But ek! Tell us how you really feel.

About like that. The reason for the update is not to taunt them more, but there have been developments. Finally, after 11 years and 2 trials, at least one has been convicted for his crimes.

Blackwater Security Contractor Found Guilty, Again, in Deadly 2007 Iraq Shooting
By Eileen Sullivan, The New York Times
Dec. 19, 2018

A federal jury on Wednesday found a former Blackwater security contractor, Nicholas A. Slatten, guilty in the deadly 2007 shooting of dozens of unarmed Iraqis in Nisour Square in Baghdad, long considered one of the lowest points of the Iraq war and an indelible symbol of America’s protracted and unpopular involvement.

The verdict was the second time a federal jury had found Mr. Slatten, a former sniper, guilty in the high-profile episode that outraged Americans over what many saw as a military mission with no clear strategy.

For a decade, the case against Mr. Slatten and several other contractors has been winding its way through the federal justice system, drawn out across three administrations as American officials sought to make good on their promise to Iraqis that they would bring the men responsible for the killings to justice.

Mr. Slatten and three other Blackwater Worldwide contractors had been found guilty of murder in 2014 and faced lengthy prison sentences. But last year, a federal appeals court threw out the verdicts for three of the contractors and ordered a retrial for Mr. Slatten. That retrial resulted in a hung jury after 16 days of deliberation this year, and Judge Royce C. Lamberth of the Federal District Court for the District of Columbia declared a mistrial.

On Wednesday morning, a jury found Mr. Slatten, 35, guilty of first-degree murder — a charge that carries a mandatory life sentence — for his role in killing one of 14 unarmed Iraqi civilians in the Sept. 16, 2007, shooting. Ten women, two men and two children were killed in the shooting, and 18 others were injured, according to the United States attorney’s office for the District of Columbia. A sentencing date has not been set.

Prosecutors said Mr. Slatten was the first to fire gunshots, unprovoked, into the busy square. He was part of a convoy of 19 contractors in four armored trucks.
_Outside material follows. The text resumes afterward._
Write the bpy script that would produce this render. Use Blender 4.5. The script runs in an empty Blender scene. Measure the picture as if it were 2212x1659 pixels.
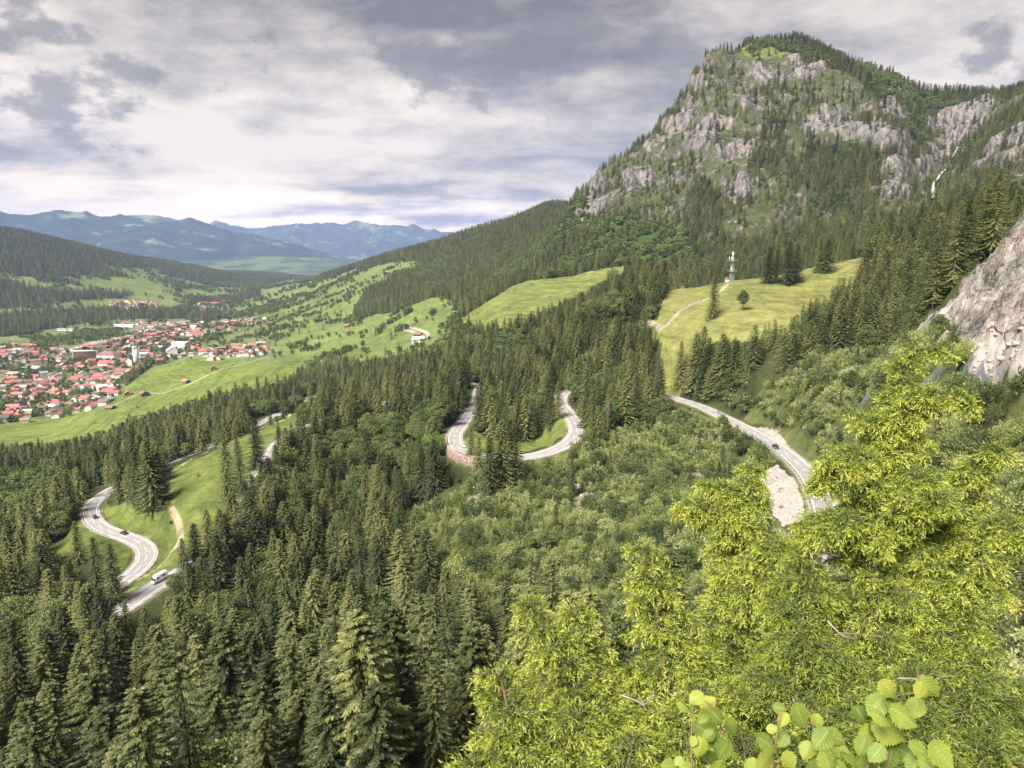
import bpy, math, random
import numpy as np
random.seed(7); RS = np.random.RandomState(7)
SC = bpy.context.scene
COL = SC.collection
# ------------------------------------------------------------------ camera, world, sun
F = 2212*24/36.0; PITCH = math.radians(11.29); CP, SP = math.cos(PITCH), math.sin(PITCH)
ZC = 300.0
cam_d = bpy.data.cameras.new('camera'); cam = bpy.data.objects.new('camera', cam_d); COL.objects.link(cam)
cam_d.lens = 24; cam_d.sensor_width = 36; cam_d.clip_start = 0.05; cam_d.clip_end = 60000
cam.location = (0, 0, ZC); cam.rotation_euler = (math.radians(90)-PITCH, 0, 0)
SC.camera = cam
SC.view_settings.view_transform = 'Standard'; SC.view_settings.look = 'None'
SC.view_settings.exposure = 1.25; SC.view_settings.gamma = 1.0
SC.cycles.use_denoising = True
SC.cycles.max_bounces = 5; SC.cycles.diffuse_bounces = 3; SC.cycles.transmission_bounces = 2
SC.cycles.volume_bounces = 0; SC.cycles.transparent_max_bounces = 4
SC.cycles.sample_clamp_indirect = 5
SUN_EL, SUN_AZ = math.radians(50), math.radians(-138)      # azimuth from +Y towards +X
sun_d = bpy.data.lights.new('sun', 'SUN'); sun_d.energy = 4.9; sun_d.angle = math.radians(32)
sun_d.color = (1.0, 0.955, 0.88)
sun = bpy.data.objects.new('sun', sun_d); COL.objects.link(sun)
sun.rotation_euler = (math.pi/2-SUN_EL, 0, math.pi-SUN_AZ)

def N(nt, typ, **kw):
    n = nt.nodes.new(typ)
    for k, v in kw.items():
        if k.startswith('i_'): n.inputs[int(k[2:])].default_value = v
        else: setattr(n, k, v)
    return n
def L(nt, a, ao, b, bi): nt.links.new(a.outputs[ao], b.inputs[bi])

def math_n(nt, op, a, b=None, clamp=False):
    n = nt.nodes.new('ShaderNodeMath'); n.operation = op; n.use_clamp = clamp
    for i, s in enumerate((a, b)):
        if s is None: continue
        if isinstance(s, (int, float)): n.inputs[i].default_value = s
        else: nt.links.new(s, n.inputs[i])
    return n.outputs[0]
def mix_n(nt, fac, a, b, blend='MIX'):
    n = nt.nodes.new('ShaderNodeMix'); n.data_type = 'RGBA'; n.blend_type = blend; n.clamp_factor = True
    for idx, s in ((0, fac), (6, a), (7, b)):
        if isinstance(s, (int, float)): n.inputs[idx].default_value = s
        elif isinstance(s, tuple): n.inputs[idx].default_value = s if len(s) == 4 else (*s, 1)
        else: nt.links.new(s, n.inputs[idx])
    return n.outputs[2]
def noise_n(nt, vec, scale, detail=4, rough=0.55, dist=0.0, dim='3D'):
    n = nt.nodes.new('ShaderNodeTexNoise'); n.noise_dimensions = dim
    n.inputs['Scale'].default_value = scale; n.inputs['Detail'].default_value = detail
    n.inputs['Roughness'].default_value = rough; n.inputs['Distortion'].default_value = dist
    if vec is not None: nt.links.new(vec, n.inputs['Vector'])
    return n.outputs[0]
def ramp_n(nt, fac, stops, interp='LINEAR'):
    n = nt.nodes.new('ShaderNodeValToRGB'); cr = n.color_ramp; cr.interpolation = interp
    while len(cr.elements) < len(stops): cr.elements.new(0.5)
    for e, (p, c) in zip(cr.elements, stops):
        e.position = p; e.color = (*c, 1) if len(c) == 3 else c
    nt.links.new(fac, n.inputs[0]); return n.outputs[0]
def maprange(nt, v, a, b, c=0.0, d=1.0, smooth=True):
    n = nt.nodes.new('ShaderNodeMapRange'); n.interpolation_type = 'SMOOTHSTEP' if smooth else 'LINEAR'
    nt.links.new(v, n.inputs[0])
    for i, x in enumerate((a, b, c, d)): n.inputs[1+i].default_value = x
    return n.outputs[0]

w = bpy.data.worlds.new('World'); SC.world = w; w.use_nodes = True
nt = w.node_tree; nt.nodes.clear(); SKX, SKY = 0.3, 7.7
geo = N(nt, 'ShaderNodeTexCoord')
sep = N(nt, 'ShaderNodeSeparateXYZ'); L(nt, geo, 'Generated', sep, 0)
X, Y, Z = sep.outputs
zz = math_n(nt, 'ADD', math_n(nt, 'MAXIMUM', Z, 0.0), 0.13)
comb = N(nt, 'ShaderNodeCombineXYZ')
nt.links.new(math_n(nt, 'DIVIDE', X, zz), comb.inputs[0]); nt.links.new(math_n(nt, 'DIVIDE', Y, zz), comb.inputs[1])
comb.inputs[2].default_value = 3.7
P2 = comb.outputs[0]
mapn = N(nt, 'ShaderNodeMapping'); nt.links.new(P2, mapn.inputs[0]); mapn.inputs['Rotation'].default_value = (0, 0, math.radians(-24))
mapn.inputs['Scale'].default_value = (0.70, 1.05, 1); mapn.inputs['Location'].default_value = (SKX, SKY, 0)
big = noise_n(nt, mapn.outputs[0], 0.62, 2, 0.5, 0.2)
mid = noise_n(nt, mapn.outputs[0], 1.35, 7, 0.56, 0.25)
map2 = N(nt, 'ShaderNodeMapping'); nt.links.new(geo.outputs['Generated'], map2.inputs[0]); map2.inputs['Scale'].default_value = (1.0, 1.0, 2.1)
puff = noise_n(nt, map2.outputs[0], 6.5, 10, 0.66, 0.1)
d = math_n(nt, 'ADD', math_n(nt, 'MULTIPLY', big, 0.34), math_n(nt, 'MULTIPLY', mid, 0.40))
d = math_n(nt, 'ADD', d, math_n(nt, 'MULTIPLY', puff, 0.30)); d = math_n(nt, 'SUBTRACT', d, 0.02)            # about 0.5 on average
up = maprange(nt, Z, 0.03, 0.55, 0, 1, False)               # heavier cloud overhead
d = math_n(nt, 'ADD', d, math_n(nt, 'MULTIPLY', math_n(nt, 'SUBTRACT', up, 0.5), 0.10))
cloud = ramp_n(nt, d, [(0.39, (1.04, 0.90, 0.76)), (0.44, (0.76, 0.67, 0.58)), (0.485, (0.55, 0.49, 0.43)), (0.525, (0.36, 0.325, 0.295)), (0.575, (0.205, 0.188, 0.175))])
# ragged darker scud below the deck
mp3 = N(nt, 'ShaderNodeMapping'); nt.links.new(geo.outputs['Generated'], mp3.inputs[0]); mp3.inputs['Scale'].default_value = (1.0, 1.0, 1.7); mp3.inputs['Location'].default_value = (1.7, 0.4, 0.2)
scud = noise_n(nt, mp3.outputs[0], 4.2, 9, 0.62, 0.1)
cloud = mix_n(nt, maprange(nt, scud, 0.55, 0.62, 0, 0.75), cloud, (0.235, 0.216, 0.202))
# warm break in the cloud low over the far range
gx = math_n(nt, 'MULTIPLY', math_n(nt, 'ADD', X, 0.27), 2.0)
g = math_n(nt, 'SUBTRACT', 1.0, math_n(nt, 'MULTIPLY', gx, gx), True)
gz = maprange(nt, Z, 0.015, 0.12, 1.0, 0)
lowc = maprange(nt, d, 0.42, 0.54, 1, 0.1)
glow = math_n(nt, 'MULTIPLY', math_n(nt, 'MULTIPLY', g, gz), lowc, True)
cloud = mix_n(nt, maprange(nt, Z, 0.16, 0.02, 0, 1), cloud, mix_n(nt, 1.0, cloud, (1.18, 1.08, 0.94), 'MULTIPLY'))
colr = mix_n(nt, glow, cloud, (2.6, 2.0, 1.3))
sky = N(nt, 'ShaderNodeTexSky'); sky.sky_type = 'NISHITA'; sky.sun_disc = False
sky.sun_elevation = SUN_EL; sky.sun_rotation = SUN_AZ; sky.altitude = 1100
bg1 = N(nt, 'ShaderNodeBackground'); L(nt, sky, 0, bg1, 0); bg1.inputs[1].default_value = 0.08
bg2 = N(nt, 'ShaderNodeBackground'); nt.links.new(colr, bg2.inputs[0]); bg2.inputs[1].default_value = 0.46
ms = N(nt, 'ShaderNodeMixShader'); ms.inputs[0].default_value = 0.95
L(nt, bg1, 0, ms, 1); L(nt, bg2, 0, ms, 2)
wo = N(nt, 'ShaderNodeOutputWorld'); L(nt, ms, 0, wo, 0)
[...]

In the first trial, Mr. Slatten was convicted of murder and sentenced to life in prison. Three other Blackwater contractors, Dustin L. Heard, Evan S. Liberty and Paul A. Slough, were convicted of voluntary manslaughter and using a machine gun to carry out a violent crime. Because of mandatory sentencing guidelines for machine-gun crimes, they were given 30 years in prison. A fifth contractor, Jeremy Ridgeway, had pleaded guilty to manslaughter before the 2014 trial and cooperated with prosecutors.

In 2017, a federal appeals court ruled that the machine-gun charges and subsequent sentences were “grossly disproportionate to their culpability for using government-issued weapons in a war zone.”

The Nisour Square shooting forced the United States government to reconsider its reliance on contractors in war zones. At the time of the shooting, Blackwater was among the most powerful American security contractors working in war zones in Iraq and Afghanistan. The company, which in 2009 changed its name to Xe Services, won more than $1 billion in contracts and provided security services to American diplomats abroad.

Since the shooting, security contractors have said they have focused on making sure their guards are properly trained. But the government continues to rely heavily on private contractors in its overseas missions.

Blackwater’s founder, Erik D. Prince, sold the company in 2010, but has remained in the private security contractor business. Mr. Prince has advised the Trump administration and argued it should use more private contractors in Afghanistan.

Mr. Prince, a former member of the Navy SEALs, presented a plan to American and Afghan officials to use contractors to deliver a military withdrawal from Afghanistan, a potentially appealing objective for President Trump and other Americans who long ago grew weary of the United States’ involvement, which began in 2001.

Given our History you wouldn’t think the United States would require a law or a Constitutional Amendment to ban the employment of Mercenaries but perhaps the time has come (as it has for the post 9/11/01 Authorization to Use Military Force) for our Congressional Leaders to make this abundantly clear.